Stewed with a bit of sugar, rhubarb chunks can easily be put to good use, starting with the most simple application, rhubarb sauce, which merely requires cooking down the rhubarb with water and sugar until it softens, then mashing it up a bit if needed. Cook it until it thickens into a paste if you’d rather have rhubarb butter to spread on your toast, biscuits or pound cake. Or you could make things a little more complicated by cooking it until soft, mashing it up and adding in some pectin and a little bit of lemon juice to make rhubarb jam; a dash of cinnamon or nutmeg (or both) wouldn’t go amiss here. You could even cook the rhubarb with plenty of water, add sugar and strain it to make rhubarb juice.
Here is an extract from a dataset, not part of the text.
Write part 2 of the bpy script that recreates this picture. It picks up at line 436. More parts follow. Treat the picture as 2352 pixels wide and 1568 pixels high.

The most common use for rhubarb, though, must be as a foil for berries in strawberry-rhubarb pie. The tartness of the rhubarb keeps the strawberries’ sweetness from being too cloying, and when baked inside a buttery, flaky pastry, well, it’s a little slice of heaven (or a big slice, if you have less restraint). It’s no wonder that strawberry-rhubarb is one of the most popular pie flavors. In fact, one nickname for rhubarb is “pie plant.”

Of course, while rhubarb will be coming into season pretty soon, strawberries won’t be in season for another month or two, so you might want to stock up on rhubarb now and freeze it until then. Make sure to get enough for a strawberry-rhubarb crisp, too . . . or maybe some strawberry-rhubarb muffins . . . or, well, the possibilities are nearly endless.

Then again, the berry possibilities are pretty open, too. Why limit yourself to strawberry-rhubarb recipes when you could have raspberry-rhubarb, too, or cherry-rhubarb, or blueberry-rhubarb?
You might want to be careful not to overdo it, though: While it has plenty of culinary uses, rhubarb is also known to be a natural laxative.